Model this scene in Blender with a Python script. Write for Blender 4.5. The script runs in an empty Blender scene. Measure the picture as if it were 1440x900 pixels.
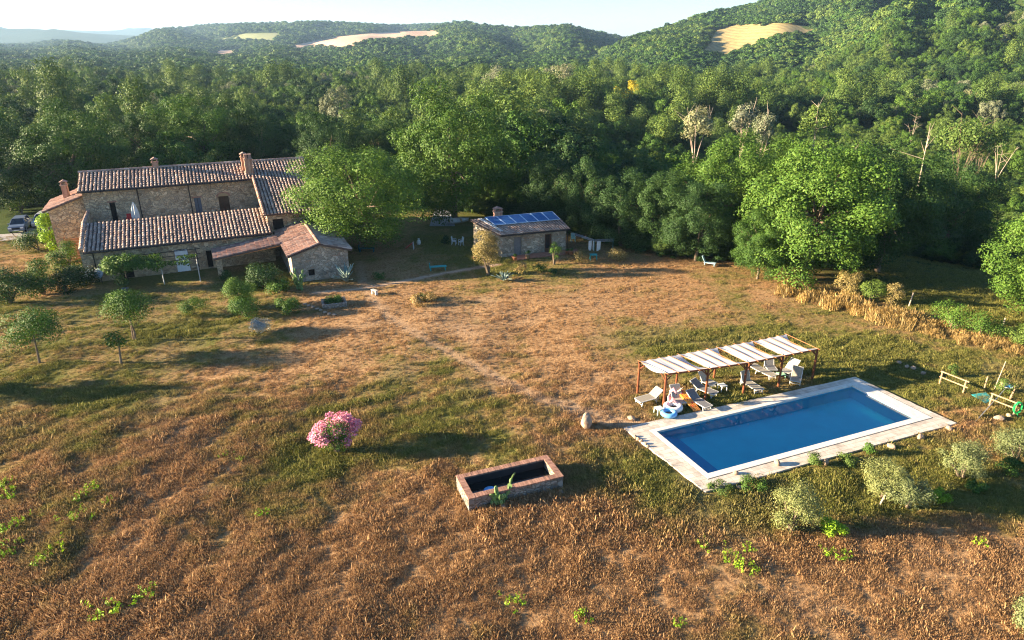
import bpy, bmesh, math, random
import numpy as np
from mathutils import Vector, Matrix, noise as mnoise
R = math.radians
rnd = random.Random(7)
NR = np.random.default_rng(11)
scn = bpy.context.scene
COL = scn.collection

# ------------------------------------------------------------------ camera, sky, sun, exposure
CAM_H, F_PX, PITCH = 22.0, 960.0, R(22.4)
cam = bpy.data.objects.new('camera', bpy.data.cameras.new('camera'))
COL.objects.link(cam)
cam.location = (0, 0, CAM_H)
cam.rotation_euler = (R(90) - PITCH, 0, 0)
cam.data.sensor_width = 36
cam.data.lens = F_PX / 1440 * 36
cam.data.clip_start = 0.5
cam.data.clip_end = 20000
scn.camera = cam

SUN_EL, SUN_DIR = R(12.5), Vector((-0.99, -0.06, 0))       # towards the sun (low, from the left)
wld = bpy.data.worlds.new('World'); scn.world = wld; wld.use_nodes = True
wn = wld.node_tree.nodes; wl = wld.node_tree.links
sky = wn.new('ShaderNodeTexSky'); sky.sky_type = 'NISHITA'; sky.sun_disc = False
sky.sun_elevation = SUN_EL
sky.sun_rotation = math.atan2(SUN_DIR.x, SUN_DIR.y)
sky.air_density = 1.0; sky.dust_density = .35; sky.ozone_density = 4.0; sky.altitude = 200
wl.new(sky.outputs[0], wn['Background'].inputs[0])
wn['Background'].inputs[1].default_value = 0.05
sl = bpy.data.lights.new('sun', 'SUN'); sl.energy = 5.0; sl.angle = R(0.5); sl.color = (1.0, 0.79, 0.53)
sun = bpy.data.objects.new('sun', sl); COL.objects.link(sun)
sd = Vector((SUN_DIR.x * math.cos(SUN_EL), SUN_DIR.y * math.cos(SUN_EL), math.sin(SUN_EL)))
sun.rotation_euler = sd.to_track_quat('Z', 'Y').to_euler()
sun.location = (-60, 20, 60)
vs = scn.view_settings
vs.view_transform = 'Standard'; vs.look = 'None'; vs.gamma = 1; vs.use_curve_mapping = False
vs.exposure = 2.7
cy = scn.cycles
cy.max_bounces = 7; cy.diffuse_bounces = 3; cy.glossy_bounces = 3; cy.transmission_bounces = 4
cy.transparent_max_bounces = 10; cy.volume_bounces = 0; cy.caustics_reflective = False; cy.caustics_refractive = False

cy.use_denoising = True; cy.denoising_prefilter = "NONE"; cy.denoising_input_passes = "RGB_ALBEDO_NORMAL"; cy.filter_width = 1.15; cy.use_adaptive_sampling = False; cy.sample_clamp_direct = 12; cy.sample_clamp_indirect = 3

# ------------------------------------------------------------------ helpers: measuring
_c, _s = math.cos(PITCH), math.sin(PITCH)
def G(px, py, z=0.0):
    """where the sight line of a photo pixel meets the level z (metres)"""
    u = px - 720; v = py - 450; k = (CAM_H - z) / (F_PX * _s + v * _c)
    return u * k, (F_PX * _c - v * _s) * k
def ray(px, py):
    u = px - 720; v = py - 450; fy = F_PX * _c - v * _s
    return u / fy, -(F_PX * _s + v * _c) / fy          # x per y, z per y
def ss(a, b, x):
    t = np.clip((x - a) / (b - a), 0, 1); return t * t * (3 - 2 * t)

# ------------------------------------------------------------------ helpers: objects
def tag(o, label=None, cat=None, group=None, kind=None):
    if label: o['label'] = label
    if cat: o['category'] = cat
    if group: o['group'] = group
    if kind: o['kind'] = kind
    return o
def link(o, parent=None):
    COL.objects.link(o)
    if parent: o.parent = parent
    return o
def thing(name, loc, label, cat, group=None, rz=0.0):
    o = link(bpy.data.objects.new(name, None)); o.empty_display_size = .3
    o.location = loc; o.rotation_euler = (0, 0, rz)
    return tag(o, label, cat, group)
def copy_tree(o, parent=None):
    c = o.copy(); COL.objects.link(c)
    if parent: c.parent = parent
    for ch in list(o.children): copy_tree(ch, c)
    return c
def mesh_np(name, V, F, mats=()):
    """mesh of equal-sided faces from numpy arrays"""
    me = bpy.data.meshes.new(name); V = np.asarray(V, np.float32); F = np.asarray(F, np.int32)
    n = F.shape[1]
    me.vertices.add(len(V)); me.vertices.foreach_set('co', V.ravel())
    me.loops.add(F.size); me.loops.foreach_set('vertex_index', F.ravel())
    me.polygons.add(len(F)); me.polygons.foreach_set('loop_start', np.arange(0, F.size, n, dtype=np.int32))
    me.polygons.foreach_set('loop_total', np.full(len(F), n, np.int32))
    for m in mats: me.materials.append(m)
    me.update(calc_edges=True)
    return me
def obj(name, me, parent=None, loc=None, rot=None):
    o = link(bpy.data.objects.new(name, me), parent)
    if loc is not None: o.location = loc
    if rot is not None: o.rotation_euler = rot
    return o
class MB:
    """collects simple shapes into one mesh"""
    def __init__(s): s.v = []; s.f = []; s.m = []; s.cur = 0
    def add(s, vs_, fs):
        b = len(s.v); s.v += [tuple(q) for q in vs_]
        for f in fs: s.f.append(tuple(i + b for i in f)); s.m.append(s.cur)
    def box(s, c, d, rz=0.0, M=None):
        hx, hy, hz = d[0] / 2, d[1] / 2, d[2] / 2
        pts = [Vector((x, y, z)) for z in (-hz, hz) for x, y in ((-hx, -hy), (hx, -hy), (hx, hy), (-hx, hy))]
        mt = Matrix.Translation(c) @ (M if M is not None else Matrix.Rotation(rz, 4, 'Z'))
        s.add([mt @ p for p in pts], [(3, 2, 1, 0), (4, 5, 6, 7), (0, 1, 5, 4), (1, 2, 6, 5), (2, 3, 7, 6), (3, 0, 4, 7)])
    def bar(s, p, q, w, h=None):
        p = Vector(p); q = Vector(q); h = h or w; d = q - p
        M = d.to_track_quat('X', 'Z').to_matrix().to_4x4()
        s.box((p + q) / 2, (d.length, w, h), M=M)
    def quad(s, a, b, c, d): s.add([a, b, c, d], [(0, 1, 2, 3)])
    def poly(s, pts): s.add(pts, [tuple(range(len(pts)))])
    def prism(s, pts, z0, z1):
        n = len(pts)
        s.add([(x, y, z0) for x, y in pts] + [(x, y, z1) for x, y in pts],
              [tuple(range(n - 1, -1, -1)), tuple(range(n, 2 * n))] + [(i, (i + 1) % n, n + (i + 1) % n, n + i) for i in range(n)])
    def tube(s, pts, rs, n=7, caps=True):
        pts = [Vector(p) for p in pts]
        if not hasattr(rs, '__len__'): rs = [rs] * len(pts)
        vs_ = []; k = len(pts)
        for i, p in enumerate(pts):
            d = (pts[min(i + 1, k - 1)] - pts[max(i - 1, 0)])
            d = d.normalized() if d.length > 1e-9 else Vector((0, 0, 1))
            a = d.cross(Vector((0, 0, 1)) if abs(d.z) < .95 else Vector((1, 0, 0))).normalized(); b = d.cross(a)
            for j in range(n):
                t = 2 * math.pi * j / n
                vs_.append(p + (a * math.cos(t) + b * math.sin(t)) * rs[i])
        fs = [(i * n + j, i * n + (j + 1) % n, (i + 1) * n + (j + 1) % n, (i + 1) * n + j) for i in range(k - 1) for j in range(n)]
        if caps: fs += [tuple(range(n - 1, -1, -1)), tuple(range((k - 1) * n, k * n))]
        s.add(vs_, fs)
    def lathe(s, prof, c=(0, 0, 0), n=16):
        vs_ = []
        for r, z in prof:
            for j in range(n):
                t = 2 * math.pi * j / n; vs_.append((c[0] + r * math.cos(t), c[1] + r * math.sin(t), c[2] + z))
        k = len(prof)
        s.add(vs_, [(i * n + j, i * n + (j + 1) % n, (i + 1) * n + (j + 1) % n, (i + 1) * n + j) for i in range(k - 1) for j in range(n)]
              + [tuple(range(n - 1, -1, -1)), tuple(range((k - 1) * n, k * n))])
    def torus(s, c, R0, r0, n=28, m=10, sq=1.0):
        vs_ = []
        for i in range(n):
            t = 2 * math.pi * i / n
            for j in range(m):
                q = 2 * math.pi * j / m
                vs_.append((c[0] + (R0 + r0 * math.cos(q)) * math.cos(t), c[1] + (R0 + r0 * math.cos(q)) * math.sin(t), c[2] + r0 * sq * math.sin(q)))
        s.add(vs_, [(i * m + j, ((i + 1) % n) * m + j, ((i + 1) % n) * m + (j + 1) % m, i * m + (j + 1) % m) for i in range(n) for j in range(m)])
    def build(s, name, mat, parent=None, smooth=False, loc=None, rot=None, bevel=0):
        me = bpy.data.meshes.new(name); me.from_pydata(s.v, [], s.f)
        for m in (mat if isinstance(mat, (list, tuple)) else [mat]): me.materials.append(m)
        if any(s.m): me.polygons.foreach_set('material_index', s.m)
        bm = bmesh.new(); bm.from_mesh(me); bmesh.ops.recalc_face_normals(bm, faces=bm.faces)
        if bevel: bmesh.ops.bevel(bm, geom=list(bm.edges), offset=bevel, segments=2, affect='EDGES')
        bm.to_mesh(me); bm.free()
        if smooth: me.polygons.foreach_set('use_smooth', [True] * len(me.polygons))
        me.update()
        return obj(name, me, parent, loc, rot)

def face_up(o):
    me = o.data
    if me.polygons[0].normal.z < 0: me.flip_normals()
    return o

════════

● Exercise requirements
Identify each line holding the string "scene", and copy it out.

● Response to the exercise
Model this scene in Blender with a Python script. Write for Blender 4.5. The script runs in an empty Blender scene. Measure the picture as if it were 1440x900 pixels.
scn = bpy.context.scene